Biden will be the keynote speaker Saturday night at the state party’s fundraising dinner ahead of its first ever “first-in-the-nation” Democratic primary on Feb. 3.

He’ll stick around to attend a political event at St. John Baptist Church on Sunday, in a state where politics and faith are intertwined.

Deputy campaign manager Quentin Fulks said of the primary that Biden’s team was working to “blow this out of the water” by running up the score against longshot challengers. The Biden campaign also wants to learn lessons about activating Black voters — the backbone of the party — ahead of an expected 2024 rematch with GOP front-runner Donald Trump.

It was the first time Biden was to share a stage with Rep. Dean Phillips, a longshot challenger for the Democratic nomination, who was slated to speak at the dinner before the president.

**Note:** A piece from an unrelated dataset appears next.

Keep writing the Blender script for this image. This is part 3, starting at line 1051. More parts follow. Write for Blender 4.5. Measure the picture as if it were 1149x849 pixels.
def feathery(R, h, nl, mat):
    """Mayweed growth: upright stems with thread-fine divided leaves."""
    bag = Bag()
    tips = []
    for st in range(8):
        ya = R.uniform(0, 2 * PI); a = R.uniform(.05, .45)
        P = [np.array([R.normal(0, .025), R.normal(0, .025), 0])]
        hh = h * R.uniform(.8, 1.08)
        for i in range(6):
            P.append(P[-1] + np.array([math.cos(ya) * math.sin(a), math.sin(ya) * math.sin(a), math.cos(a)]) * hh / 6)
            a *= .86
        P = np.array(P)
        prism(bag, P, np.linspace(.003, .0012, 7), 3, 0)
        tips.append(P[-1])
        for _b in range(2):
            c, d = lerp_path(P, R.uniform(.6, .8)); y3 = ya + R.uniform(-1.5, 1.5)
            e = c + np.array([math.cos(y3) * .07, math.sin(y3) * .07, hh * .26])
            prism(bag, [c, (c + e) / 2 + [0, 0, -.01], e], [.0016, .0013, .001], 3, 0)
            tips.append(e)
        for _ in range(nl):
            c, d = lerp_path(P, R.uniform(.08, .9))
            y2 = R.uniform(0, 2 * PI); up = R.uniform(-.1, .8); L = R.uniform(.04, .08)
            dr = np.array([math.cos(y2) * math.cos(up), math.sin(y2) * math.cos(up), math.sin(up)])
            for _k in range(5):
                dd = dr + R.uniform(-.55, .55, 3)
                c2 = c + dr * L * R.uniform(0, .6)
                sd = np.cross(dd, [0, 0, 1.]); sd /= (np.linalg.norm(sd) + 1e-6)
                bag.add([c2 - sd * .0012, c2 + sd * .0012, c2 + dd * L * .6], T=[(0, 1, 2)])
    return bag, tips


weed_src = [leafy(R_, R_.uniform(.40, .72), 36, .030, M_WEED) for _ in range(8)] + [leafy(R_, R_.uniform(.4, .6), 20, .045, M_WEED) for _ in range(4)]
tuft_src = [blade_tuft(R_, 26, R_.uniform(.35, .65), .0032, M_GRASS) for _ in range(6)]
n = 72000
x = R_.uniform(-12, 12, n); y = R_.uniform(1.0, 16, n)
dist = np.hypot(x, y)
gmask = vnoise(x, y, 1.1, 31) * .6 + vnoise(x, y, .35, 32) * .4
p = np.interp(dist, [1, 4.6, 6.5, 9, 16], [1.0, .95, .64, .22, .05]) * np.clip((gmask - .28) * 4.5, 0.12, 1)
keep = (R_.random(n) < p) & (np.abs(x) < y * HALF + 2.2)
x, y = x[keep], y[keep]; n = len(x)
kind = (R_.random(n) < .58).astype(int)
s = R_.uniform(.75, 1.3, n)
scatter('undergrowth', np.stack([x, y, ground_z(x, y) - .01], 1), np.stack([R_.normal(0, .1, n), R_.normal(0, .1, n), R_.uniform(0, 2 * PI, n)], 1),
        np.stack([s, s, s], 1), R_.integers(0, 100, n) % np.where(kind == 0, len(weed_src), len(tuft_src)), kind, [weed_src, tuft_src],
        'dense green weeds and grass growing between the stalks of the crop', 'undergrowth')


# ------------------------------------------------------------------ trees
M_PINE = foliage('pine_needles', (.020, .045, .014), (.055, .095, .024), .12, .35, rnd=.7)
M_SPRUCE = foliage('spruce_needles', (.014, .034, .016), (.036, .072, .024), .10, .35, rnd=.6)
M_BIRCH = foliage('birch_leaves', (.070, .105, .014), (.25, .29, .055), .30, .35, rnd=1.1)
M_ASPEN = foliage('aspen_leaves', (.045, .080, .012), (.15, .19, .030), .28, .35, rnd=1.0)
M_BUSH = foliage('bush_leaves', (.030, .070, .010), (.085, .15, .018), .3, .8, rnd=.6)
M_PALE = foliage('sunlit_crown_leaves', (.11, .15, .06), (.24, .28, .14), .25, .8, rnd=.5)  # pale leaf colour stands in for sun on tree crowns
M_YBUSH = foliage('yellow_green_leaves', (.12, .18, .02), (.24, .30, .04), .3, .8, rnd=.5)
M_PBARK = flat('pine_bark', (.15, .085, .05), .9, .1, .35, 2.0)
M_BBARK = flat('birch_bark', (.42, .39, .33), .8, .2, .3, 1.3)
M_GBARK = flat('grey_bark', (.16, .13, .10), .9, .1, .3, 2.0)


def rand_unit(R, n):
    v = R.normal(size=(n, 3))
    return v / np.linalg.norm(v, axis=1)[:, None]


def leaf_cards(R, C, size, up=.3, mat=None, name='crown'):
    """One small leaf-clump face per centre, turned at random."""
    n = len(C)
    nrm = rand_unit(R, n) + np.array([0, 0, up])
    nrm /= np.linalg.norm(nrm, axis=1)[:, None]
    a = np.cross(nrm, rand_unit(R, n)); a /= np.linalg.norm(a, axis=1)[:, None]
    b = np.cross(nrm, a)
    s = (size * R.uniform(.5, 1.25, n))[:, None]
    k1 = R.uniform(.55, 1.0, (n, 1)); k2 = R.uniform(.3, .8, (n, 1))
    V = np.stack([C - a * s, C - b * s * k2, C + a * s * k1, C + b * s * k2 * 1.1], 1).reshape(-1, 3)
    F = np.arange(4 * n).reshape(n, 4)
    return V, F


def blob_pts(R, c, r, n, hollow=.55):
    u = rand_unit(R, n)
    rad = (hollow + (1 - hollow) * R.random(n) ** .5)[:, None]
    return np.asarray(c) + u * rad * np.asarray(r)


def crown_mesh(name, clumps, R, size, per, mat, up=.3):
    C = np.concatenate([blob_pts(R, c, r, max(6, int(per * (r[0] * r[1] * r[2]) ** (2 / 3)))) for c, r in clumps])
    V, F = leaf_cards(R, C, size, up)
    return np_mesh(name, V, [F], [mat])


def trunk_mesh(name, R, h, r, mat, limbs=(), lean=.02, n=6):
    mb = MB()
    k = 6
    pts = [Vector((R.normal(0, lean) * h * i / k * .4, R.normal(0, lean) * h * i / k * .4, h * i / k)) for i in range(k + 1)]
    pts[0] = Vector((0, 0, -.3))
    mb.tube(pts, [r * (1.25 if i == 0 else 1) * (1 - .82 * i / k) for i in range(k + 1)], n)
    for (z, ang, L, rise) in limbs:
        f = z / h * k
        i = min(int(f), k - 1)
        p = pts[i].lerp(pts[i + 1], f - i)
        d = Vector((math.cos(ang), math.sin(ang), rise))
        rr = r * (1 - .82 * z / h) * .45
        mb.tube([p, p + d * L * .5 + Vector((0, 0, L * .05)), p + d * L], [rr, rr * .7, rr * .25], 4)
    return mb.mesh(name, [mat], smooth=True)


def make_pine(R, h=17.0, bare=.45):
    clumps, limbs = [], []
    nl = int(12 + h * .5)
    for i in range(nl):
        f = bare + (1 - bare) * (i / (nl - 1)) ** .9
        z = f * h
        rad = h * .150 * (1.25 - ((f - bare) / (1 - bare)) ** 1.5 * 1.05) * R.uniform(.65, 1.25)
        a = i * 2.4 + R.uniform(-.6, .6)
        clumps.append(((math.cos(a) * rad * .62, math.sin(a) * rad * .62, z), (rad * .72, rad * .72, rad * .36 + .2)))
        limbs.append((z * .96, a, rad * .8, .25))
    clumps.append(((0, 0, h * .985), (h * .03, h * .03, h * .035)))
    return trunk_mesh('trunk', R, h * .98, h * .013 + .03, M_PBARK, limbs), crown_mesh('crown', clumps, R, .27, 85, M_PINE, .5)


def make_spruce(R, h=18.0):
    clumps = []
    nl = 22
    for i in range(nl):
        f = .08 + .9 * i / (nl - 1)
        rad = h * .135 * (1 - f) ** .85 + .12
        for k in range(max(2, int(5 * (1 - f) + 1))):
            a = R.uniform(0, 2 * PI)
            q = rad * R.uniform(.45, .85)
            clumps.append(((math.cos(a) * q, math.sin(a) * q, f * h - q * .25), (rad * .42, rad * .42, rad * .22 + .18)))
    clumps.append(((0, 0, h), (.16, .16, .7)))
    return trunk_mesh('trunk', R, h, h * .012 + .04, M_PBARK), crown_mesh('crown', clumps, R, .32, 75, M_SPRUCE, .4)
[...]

Ahead of the dinner, Biden stopped into Regal Lounge Men’s Barber &Spa in Columbia, greeting, owners, employees and customers mid-haircut at the barbershop.

The president has been getting mixed reviews from some Black voters in the state that came through for him in 2020, including discontent over his failure to deliver on voting rights legislation and other issues.

Last year, at the outset of Biden’s reelection bid, conflicting views among the same South Carolina Democratic voters whose support had been so crucial to his nomination provided an early warning sign of the challenges he faces as he tries to revive his diverse winning coalition from 2020.

Overall, just 50% of Black adults said they approved of Biden in a December poll by the Associated Press-NORC Center for Public Affairs.

That is compared with 86% in July 2021, a shift that is generating concern about the president’s reelection prospects.

APVoteCast, an extensive national survey of the electorate, also found that support for Republican candidates ticked up slightly among Black voters during the 2022 midterm elections, although Black voters overwhelmingly supported Democrats.

The Biden campaign is running TV ads in South Carolina highlighting Biden initiatives that it hopes will boost enthusiasm among Black voters.

“On his first day in office with a country in crisis, President Biden got to work — for us,” the ad states. “Cutting Black child poverty in half, more money for Black entrepreneurs, millions of new good-paying jobs and he lowered the cost of prescription drugs.”